I have invited a number of ghosts.

The lady in New Hudson, New York that gave me her dead husband's fishing rod and then clung to my hand while her heart seized up and the doctors pushed air into her lungs and she needed me to look her in in the eye when she might die and I was her Pastor and twenty-five years old—which I did—look her in the eye—as she chose to either live or die—and she chose to live—and I was holding her hand when I was twenty-five.

Ghosts.

And the lady, who I hope is still living, who called me in the middle of the night to tell me that she had swallowed a bottle of sleeping pills and was going to die and would I take care of her children?—and who I knew didn't have the money to pay the ambulance, so I, in perfect panic, walked her up and down the apartment and then finally into my car so I could take her to the emergency room and left her there after having to call her husband who wasn't home yet when the deal went down and tell him—he of sad eyes—where his wife was this time. Again.

I have invited the ghosts.

The man who had the eyes of a pole-axed drunk, married to a mail-order Indonesian bride, who could not hold a job, keep himself from slapping his wife or even keep himself from pulling the trigger. He's invited too. I called the cops to pick him up because he was obviously suicidal. It's the law—my duty. They committed him involuntarily for a few days. On my say so—or at least instigation (there was a psych evaluation, but still...). His wife took him back—but left the church. She was too ashamed.

And Valerie. Elderly Jewish woman who lived in Forest Hills. In a once luxury apartment. Wore hats. Marlo Thomas/"That Girl" outfits. She came to me when it was too late. In her sixties. Already in the process of eviction. I don't even know why she came to the church. She was Jewish. Throwing herself at the feet of mercy of the minister of Jesus.

I was annoyed, it's true. I thought to myself that surely there was a Rabbi out there with responsibility. I was peevish and selfish. But she came to us. And I knew it was going to be bad. I followed her into the shelter system. She descended and descended. I stood by her every step of the way. I watched as she descended. As if chosen to watch her.

There wasn't a damn thing I could do about it. The last time I saw her she clung to my hand and implored me to save her. To make it all better. I looked at her and knew what I knew from the first time she came to me. She didn't want to be saved. She wanted to drown and make someone responsible. Make someone pay.

There had been a husband who had deserted her. There had been a brother who had died and not provided for her. Every contact I set up for her—she rejected. Every city program I came up with—she had a problem with. Every hope she vetoed. I exhausted every avenue I knew. She didn't want to be saved. She wanted to drown and make someone responsible.

Jesus! Ghosts.

All the ghosts are invited. I seem to be just about ready to accept that you can't do this without being touched—without losing something with every touch—something that matters. Jesus plays for keeps. Just about ready to accept what I have always known, always preached and am always learning anew—love heals. We are loved. Love sustains.
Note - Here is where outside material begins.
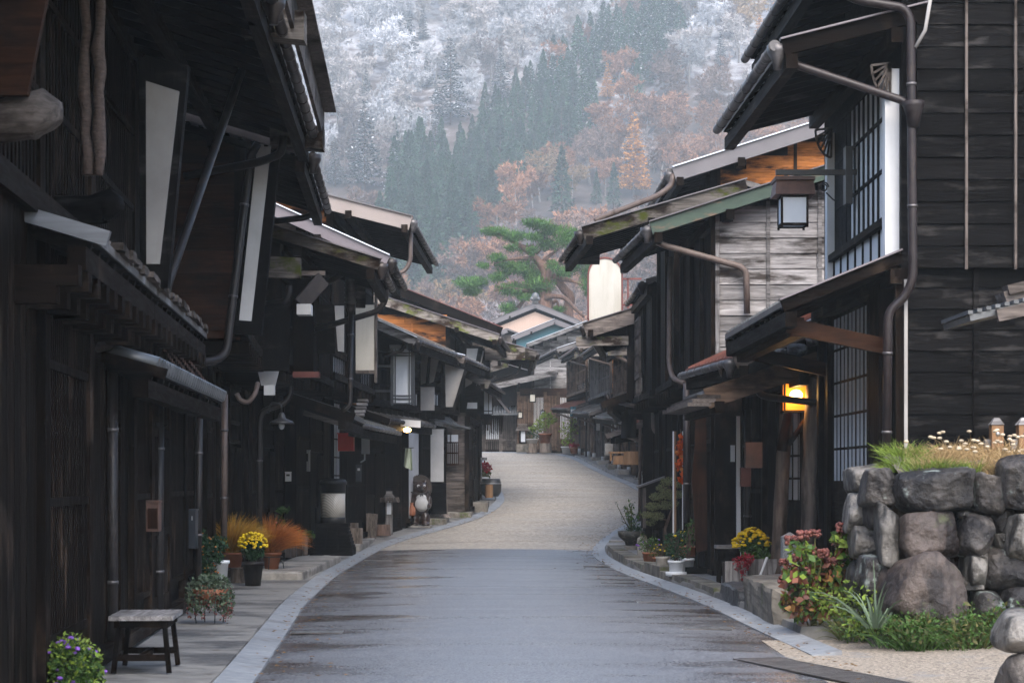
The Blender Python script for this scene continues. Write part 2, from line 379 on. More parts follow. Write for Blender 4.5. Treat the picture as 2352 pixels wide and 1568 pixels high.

There's just a price you pay for knowing that.

It's worth it, though. The price you pay. I think I can say that after twenty years, at least for myself. Even all the fear and self-doubt—and even occasional self-loathing. Hellhound on my trail! It's worth it. All these ghosts. I—a man with a deep coldness at heart—have been allowed to be kind.

 

2

And the surprising number of incest cases that came up when I was in Upstate New York. The first was the most startling. She came to me for a school project. She said she wanted to be a Minister. She was supposed to tag along with me on a typical day as a Minister—for her school project. Within twenty minutes she had let me know that she could give me a blow job.
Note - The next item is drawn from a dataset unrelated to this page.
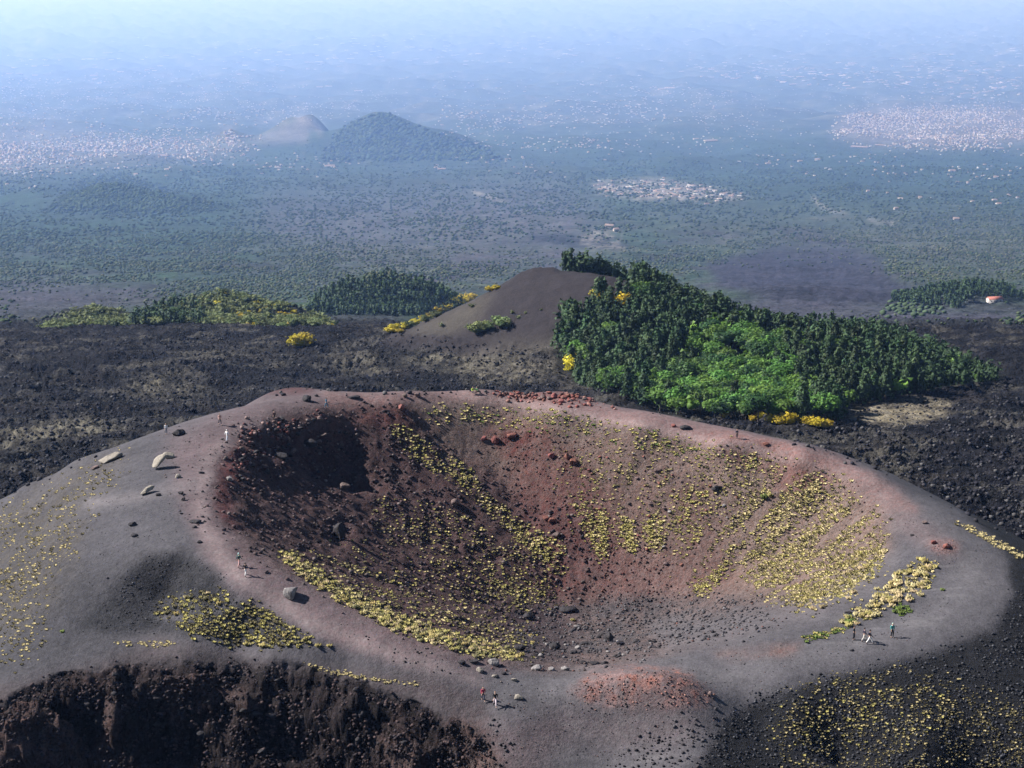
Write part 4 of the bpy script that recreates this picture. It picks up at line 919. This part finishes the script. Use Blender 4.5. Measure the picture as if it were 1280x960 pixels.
# more loose rocks one could pick out, alike within their zones
mr = [[mk('rock', *(lambda vf: (vf[0]*.5, vf[1]))(rockmesh(500+i, I1, 8, .18, .8)), M[s_], linkit=False) for i in range(4)] for s_ in ('dark_stone', 'brown_stone', 'red_stone', 'grey_stone')]
def rocks(mask, n, s0, s1, kinds, lab, grp):
    px, py = sample_px(mask, n); x, y, z = hit(px, py)
    for i in range(n):
        if y[i] > 420: continue
        s = rng.uniform(s0, s1); o = link(bpy.data.objects.new('rock', mr[kinds[rng.integers(len(kinds))]][rng.integers(4)])); o.location = (x[i], y[i], z[i]+s*.15)
        o.rotation_euler = (rng.uniform(-.4, .4), rng.uniform(-.4, .4), rng.uniform(0, 6.28)); o.scale = (s*rng.uniform(.9, 1.4), s, s*rng.uniform(.6, 1)); tag(o, lab, 'rock', grp)
rocks(zone([(622,488),(725,492),(745,502),(640,498)], 2), 38, .5, 1.3, [2, 2, 1], 'red rock in the heap along the far rim of the crater', 'red rocks on the far rim')
rocks(zone([(300,575),(345,530),(420,520),(440,545),(330,600),(290,600)], 5), 40, .5, 1.2, [0, 1, 0], 'dark rock sticking out under the left rim of the crater', 'dark rocks under the left rim')
rocks(zone([(730,790),(800,790),(850,800),(770,825),(660,828),(650,800)], 5), 30, .4, 1.0, [0, 0, 3], 'loose dark rock on the near part of the crater floor', 'loose rocks on the crater floor')
rocks(zone([(60,870),(200,850),(420,860),(560,910),(560,955),(20,955)], 12), 30, .5, 1.1, [0, 0, 0], 'jagged dark rock in the wall of the lower black crater', 'rocks in the lower crater wall')
rocks(zone([(700,560),(900,590),(960,640),(860,700),(760,660)], 14), 40, .35, .8, [1, 2, 1, 3], 'small brown rock on the far inner wall of the crater', 'small rocks on the far wall')
rocks(zone([(200,560),(280,530),(380,505),(360,515),(270,580),(250,680),(215,660)], 8), 26, .2, .5, [0, 0, 1], 'small dark stone strewn on the path at the left rim', 'stones on the left rim')

# ------------------------------------------------------------------ walkers
def skin(name, verts, edges, radii, root=0, sub=1, flat=None):
    me = bpy.data.meshes.new(name); me.from_pydata(verts, edges, []); o = bpy.data.objects.new(name, me); SC.collection.objects.link(o)
    md = o.modifiers.new('s', 'SKIN'); md.branch_smoothing = .6
    sv = me.skin_vertices[0].data
    for i, r_ in enumerate(radii):
        sv[i].radius = (r_, r_) if not isinstance(r_, tuple) else r_
        sv[i].use_root = (i == root)
    if sub: s2 = o.modifiers.new('u', 'SUBSURF'); s2.levels = sub; s2.render_levels = sub
    dg = bpy.context.evaluated_depsgraph_get(); m = bpy.data.meshes.new_from_object(o.evaluated_get(dg)); bpy.data.objects.remove(o)
    m.name = name; m.polygons.foreach_set('use_smooth', [True]*len(m.polygons)); m.materials.clear(); m.materials.append(None); return m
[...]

It was her grandfather. He was molesting her. Had been sleeping with her for a couple of years. Raping her.

She never testified. He never went to jail. The grandfather. I moved on and I have no idea what became of her life. She was exceptionally bright. Her mother never seemed to fully grasp it—she spent most of her time trying to encourage her daughter to get me to marry her. As if I could erase it. As if my office could erase it. As if becoming a minister's wife could atone for what had happened to her.

That girl—she really wasn't much younger than me at the time—I'm telling you, she was bright and beautiful and doomed. Her family would not accept the horror. She descended into promiscuity and self-immolation. I don't think she graduated from high school.

She's invited too. That ghost.

 

3

I don't even know what I am anymore. I have always experienced my faith as a volcanic eruption—I mean the actual event of cataclysmic eruption—contained and arrested in a stylish, fine leather, handtooled, convenient carrying case—a brief case, if you will—designed for the modern man on the go. If you act now shipping and handling are free. Credit terms available.

That's not true.

Sometimes I have experienced my faith as the return of a longed for gaze—a meeting of eyes—when I have had reason to avert my eyes—avert my eyes in shame—a becoming visible after having erased myself.

Other times I have experienced it as if in a dream, walking on water that should not hold my weight. Standing in the pulpit delivering the Pastoral Prayer, gripping the pulpit like one of those fantastical sculptures that used to jut out the bow of sailing ships, opening my wooden mouth and letting loose, like steam screeching a valve, like water trickling a creek, and feeling the contented sigh of a nestling, the settling in of a congregation....while I am erased and really very ugly and bitter about it—like a thirsty pipe, with what is needed always passing through, but never slaking.

Other times I have experienced it as a kind of frozen explosion. And me walking around the shards, filing away at the sharp edges, alone and frigid; as if the ghosts of windgusts chilled the room. I am amazed at the space between the broken pieces in which I walk. I shouldn't be able to be here in that space.

Other times I have experienced it as a kind of seduction, a slow dance of power, hints of dominance, the aggression of submission; San Juan de la Cruz's suspension on the breast of the Beloved; the ecstasy of Santa Teresa; the animal rutting of the soul behind the gates of Eden.

Other times I have experienced it as a deep calm and a foundation beneath which I trust I cannot fall.

As I get older I suspect that the future of my faith lies less with cataclysms and more with putting my dishes in the dishwasher. I am grateful for the drama though. I have seen further on stage.

I have seen the parade of days. I have been loved.